Jedyną dotychczas reakcją władz na protesty były wypowiedzi rzecznika prezydenta Putina Dmitrija Pieskowa, który stwierdził, że demonstracje były prowokacją i były oparte na fałszywych informacjach, a Kreml ani nie lekceważy, ani nie przecenia ich skali. Stwierdził on też, iż uczestnikom miano obiecywać wynagrodzenie w przypadku zatrzymania. Ten ostatni wątek stał się podstawą decyzji o wszczęciu śledztwa przez Komitet Śledczy FR.

Komentarz

Demonstracje 26 marca były największymi protestami przeciw władzy w Rosji od czasu demonstracji antyputinowskich na placu Błotnym na przełomie 2011/2012. Protesty zostały wywołane przede wszystkim narastającą frustracją społeczną związaną z pogarszającą się w wyniku kryzysu gospodarczego i polityki władz sytuacją materialną rosyjskiego społeczeństwa, kontrastującą z ostentacyjnym bogactwem elity rządzącej.
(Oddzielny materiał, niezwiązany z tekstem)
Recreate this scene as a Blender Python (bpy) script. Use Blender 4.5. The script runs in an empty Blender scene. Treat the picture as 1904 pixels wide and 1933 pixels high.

Protesty pokazały efektywność fundacji Aleksieja Nawalnego, której udało się dzięki wykorzystaniu sieci społecznościowych i mediów elektronicznych wyprowadzić na ulicę niespodziewanie dużą liczbę protestujących, w tym wielu młodych ludzi. Duża skala demonstracji 26 marca (dotychczas w nielegalnych demonstracjach uczestniczyło w Rosji nie więcej niż kilka tysięcy osób) wzmacnia pozycję Aleksieja Nawalnego jako lidera rosyjskiej opozycji, zdolnego mobilizować społeczne poparcie.

W obawie przed rosnącą popularnością Nawalnego władze dążyć będą do sparaliżowania funkcjonowania Fundacji Walki z Korupcją i kierowanej przez niego Partii Postępu. Nawalny zgłosił swoją kandydaturę na prezydenta Rosji w wyborach w 2018 roku, można się jednak spodziewać, że Kreml zdecyduje o uniemożliwieniu mu startu. Pretekstem może być wyrok skazujący za ciężkie przestępstwo, m.in. powtórny wyrok za nadużycia finansowe w tzw. sprawie „Kirowlesa” lub za „działalność ekstremistyczną”.